WWF-Sprecher Philipp wird konkreter: Er bemängelte, die Klima-Milliarden seien nicht ausdrücklich an das neue Bewertungssystem der EU-Taxonomie gebunden. Diese Einstuftung für Investitionen funktioniert wie eine Art Ampel für Nachhaltigkeit. Dass das EU-eigene Klassifikationssystem im Ratsbeschluss nicht angesprochen wird, mag dem Widerstand von Ländern wie Polen geschuldet sein.
Beim Fonds für gerechten Übergang ist den Umweltverbänden ein Dorn im Auge, dass der Ansatz von 17,5 Milliarden Euro weit unter der ursprünglich genannten Größenordnung blieb. Im Green-Deal-Beschluss der Kommission vom Januar 2020 war noch von „30 bis 50 Milliarden Euro“ die Rede.
Hoffen auf EU-Parlament
„Kanzlerin Merkel und die übrigen Staats- und Regierungschefs haben an den falschen Ecken gespart. Das EU-Parlament muss die Schwachstellen nun soweit es geht ausbügeln“, sagt Germanwatch-Klimaexpertin Audrey Mathieu. Dafür sollen die Verhandlungen Ende September beendet sein. Das Bundeswirtschaftsministerium erklärt das Glas des „Just Transition Fonds“ hingegen für halb voll: Bisher habe es schließlich gar keinen Übergangstopf gegeben.

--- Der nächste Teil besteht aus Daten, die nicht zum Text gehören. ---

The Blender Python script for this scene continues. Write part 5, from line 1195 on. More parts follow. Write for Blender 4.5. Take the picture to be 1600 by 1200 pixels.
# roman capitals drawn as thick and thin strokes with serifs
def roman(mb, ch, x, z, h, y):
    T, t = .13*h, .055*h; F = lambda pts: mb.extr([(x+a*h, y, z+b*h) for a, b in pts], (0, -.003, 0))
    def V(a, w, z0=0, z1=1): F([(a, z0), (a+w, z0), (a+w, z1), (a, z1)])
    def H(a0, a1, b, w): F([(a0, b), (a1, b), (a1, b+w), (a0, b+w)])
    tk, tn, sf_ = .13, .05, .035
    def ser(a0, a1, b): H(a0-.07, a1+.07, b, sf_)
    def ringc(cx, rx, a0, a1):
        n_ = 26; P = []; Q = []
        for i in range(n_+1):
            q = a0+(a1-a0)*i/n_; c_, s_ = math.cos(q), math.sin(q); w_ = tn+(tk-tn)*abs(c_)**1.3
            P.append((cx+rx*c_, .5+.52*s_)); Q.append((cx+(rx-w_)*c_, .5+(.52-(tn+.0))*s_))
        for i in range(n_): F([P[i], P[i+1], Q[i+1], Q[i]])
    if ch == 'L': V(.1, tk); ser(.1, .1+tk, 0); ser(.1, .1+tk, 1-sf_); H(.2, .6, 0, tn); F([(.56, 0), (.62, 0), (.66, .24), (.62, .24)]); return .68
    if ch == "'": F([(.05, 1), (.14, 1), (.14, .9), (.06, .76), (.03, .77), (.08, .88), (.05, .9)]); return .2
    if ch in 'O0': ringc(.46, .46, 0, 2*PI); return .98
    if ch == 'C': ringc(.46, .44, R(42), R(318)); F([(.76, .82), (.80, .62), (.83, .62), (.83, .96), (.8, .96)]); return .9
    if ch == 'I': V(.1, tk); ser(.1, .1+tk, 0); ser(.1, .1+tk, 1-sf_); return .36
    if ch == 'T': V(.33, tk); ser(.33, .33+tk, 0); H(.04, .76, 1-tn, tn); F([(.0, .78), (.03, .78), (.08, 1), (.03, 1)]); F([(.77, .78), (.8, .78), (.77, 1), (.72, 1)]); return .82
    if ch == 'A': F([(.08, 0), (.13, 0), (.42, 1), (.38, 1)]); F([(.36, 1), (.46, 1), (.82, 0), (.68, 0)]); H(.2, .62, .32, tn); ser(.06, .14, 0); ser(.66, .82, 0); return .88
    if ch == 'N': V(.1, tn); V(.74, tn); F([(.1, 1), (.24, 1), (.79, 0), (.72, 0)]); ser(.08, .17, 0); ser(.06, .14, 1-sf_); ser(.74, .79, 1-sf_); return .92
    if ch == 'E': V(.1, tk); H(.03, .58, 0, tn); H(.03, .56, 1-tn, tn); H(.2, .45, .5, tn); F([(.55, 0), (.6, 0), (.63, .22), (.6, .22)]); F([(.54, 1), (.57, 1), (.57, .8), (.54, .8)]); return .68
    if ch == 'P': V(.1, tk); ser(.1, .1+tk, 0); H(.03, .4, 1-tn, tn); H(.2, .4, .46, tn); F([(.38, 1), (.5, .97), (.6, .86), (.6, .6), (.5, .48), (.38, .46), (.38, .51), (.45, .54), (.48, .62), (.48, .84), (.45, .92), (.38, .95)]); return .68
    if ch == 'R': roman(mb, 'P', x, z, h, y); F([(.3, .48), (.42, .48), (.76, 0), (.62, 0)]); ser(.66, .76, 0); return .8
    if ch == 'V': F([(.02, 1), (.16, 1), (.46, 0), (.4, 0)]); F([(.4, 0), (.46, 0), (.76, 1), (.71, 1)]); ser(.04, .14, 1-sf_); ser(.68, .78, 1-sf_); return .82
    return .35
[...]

Eine Lücke tut sich im aktuellen Beschluss außerdem an einer entscheidenden Stelle auf. Noch konnten sich die Regierungschef*innen nicht dazu durchringen, das Reduktionsziel für Treibhausgase von derzeit minus 40 Prozent im Vergleich zu 1990 auf bis zu 55 Prozent bis 2030 zu erhöhen.
Die Umweltverbände fordern sogar, der Ausstoß klimaschädlicher Gase müsse in 10 Jahren um 65 Prozent gesunken sein. In ihrer Erklärung vom vergangenen Wochenende betonen die Regierungen lediglich, dass sie das neue Klimaziel für 2030 noch in diesem Jahr festlegen wollen.